The University of Oxford has developed a way to improve LCDs without complex drive techniques.

"Our idea is not limited to one kind of liquid crystal molecule, it can be applied to any liquid crystal molecule," Dr Rakesh Roshan of the university's intellectual property exploitation firm Isis Innovation told Electronics Weekly.

According to Roshan, as liquid crystals pass between stable states in displays, they briefly pass through transient states - some of which have better optical properties than the destination states.

"The non-permanent liquid crystal states can have improved properties leading to televisions, phones and PDAs having a sub-millisecond response time, increased battery life or higher brightness," said Isis. "However, the short lifetime of these states makes them difficult to be studied, and they have not been commercially utilised."

In particular, the University has been working on pi-cell liquid crystals.

"For example, by stabilising the non-permanent state in a pi-cell results in higher intensity dynamic range as compared to the conventionally polymerised devices, lower power consumption, faster response time, and no unwanted recovery into the splay or twist states," said Isis.

In pi-cell operation, the crystal goes from an opaque 'splay' state to a transparent 'high bend' state.

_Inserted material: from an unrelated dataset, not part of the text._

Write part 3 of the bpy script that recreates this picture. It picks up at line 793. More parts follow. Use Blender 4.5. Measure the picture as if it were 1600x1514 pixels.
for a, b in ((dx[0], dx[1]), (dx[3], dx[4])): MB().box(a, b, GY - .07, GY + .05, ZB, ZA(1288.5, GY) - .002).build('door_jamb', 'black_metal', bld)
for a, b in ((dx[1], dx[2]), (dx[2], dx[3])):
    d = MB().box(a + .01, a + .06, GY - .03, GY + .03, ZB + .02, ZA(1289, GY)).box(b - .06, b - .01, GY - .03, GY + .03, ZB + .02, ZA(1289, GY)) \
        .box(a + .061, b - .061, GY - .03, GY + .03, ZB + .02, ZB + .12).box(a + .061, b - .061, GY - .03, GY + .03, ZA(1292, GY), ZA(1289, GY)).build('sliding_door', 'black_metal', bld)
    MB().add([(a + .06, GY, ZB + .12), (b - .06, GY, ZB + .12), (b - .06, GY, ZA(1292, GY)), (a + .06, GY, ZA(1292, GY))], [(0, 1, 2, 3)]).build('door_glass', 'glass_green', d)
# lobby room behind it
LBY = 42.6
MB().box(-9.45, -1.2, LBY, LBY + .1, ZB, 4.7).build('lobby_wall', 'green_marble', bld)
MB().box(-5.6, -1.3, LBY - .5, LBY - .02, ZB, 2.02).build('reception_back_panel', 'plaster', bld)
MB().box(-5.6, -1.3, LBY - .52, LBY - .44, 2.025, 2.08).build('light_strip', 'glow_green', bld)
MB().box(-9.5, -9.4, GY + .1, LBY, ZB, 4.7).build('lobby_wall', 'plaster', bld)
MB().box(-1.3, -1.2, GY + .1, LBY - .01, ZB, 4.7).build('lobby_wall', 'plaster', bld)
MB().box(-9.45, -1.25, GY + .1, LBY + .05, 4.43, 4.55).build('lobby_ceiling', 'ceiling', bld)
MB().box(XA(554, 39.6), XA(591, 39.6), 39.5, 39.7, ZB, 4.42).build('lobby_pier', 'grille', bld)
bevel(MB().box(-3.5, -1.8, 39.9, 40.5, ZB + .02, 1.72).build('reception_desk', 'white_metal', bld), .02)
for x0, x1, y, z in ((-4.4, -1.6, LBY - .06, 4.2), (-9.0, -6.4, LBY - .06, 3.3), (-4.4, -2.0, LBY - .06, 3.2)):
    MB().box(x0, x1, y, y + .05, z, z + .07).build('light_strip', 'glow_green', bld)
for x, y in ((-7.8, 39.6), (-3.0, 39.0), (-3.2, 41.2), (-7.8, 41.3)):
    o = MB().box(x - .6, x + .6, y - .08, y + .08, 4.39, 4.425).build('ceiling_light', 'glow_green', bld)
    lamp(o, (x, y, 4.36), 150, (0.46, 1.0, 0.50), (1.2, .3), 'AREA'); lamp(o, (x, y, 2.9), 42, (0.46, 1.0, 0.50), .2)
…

On the way, it passes through a transient 'relaxed bend' state that is 1.18 times more transparent than the high bend state, said Roshan.

This extra fifth more light was important enough for Samsung to demonstrated a complex pattern of drive signals that could hold the relaxed bend state at the Society for Information Display conference in 2006.

"Rather than using a smart drive technique, we can do exactly the same thing by a novel polymerisation method," said Roshan.

After treatment, the display naturally switches between the splay and previously transient relaxed bend states

Exactly what happens, Oxford is not saying, but Roshan claims that the technique uses only the UV polymerisation equipment normally available on a TV panel production line, used in a different way.

The display now also operates between 0 (opaque) and 7V.

According to Roshan, this kind of LCD normally has to be operated between 2 and 7V as 0-2V allows light leaking 'recovery' - appearing green in the left hand image.

It is the use of 0V rather than 2V for 'off' that Roshan claims saves energy in use.

The University is in the early stages of applying the same technique to fast switching 'HS' LCD states where speed has been doubled so far, although a 4x improvement is expected. "There are some challenges," said Roshan.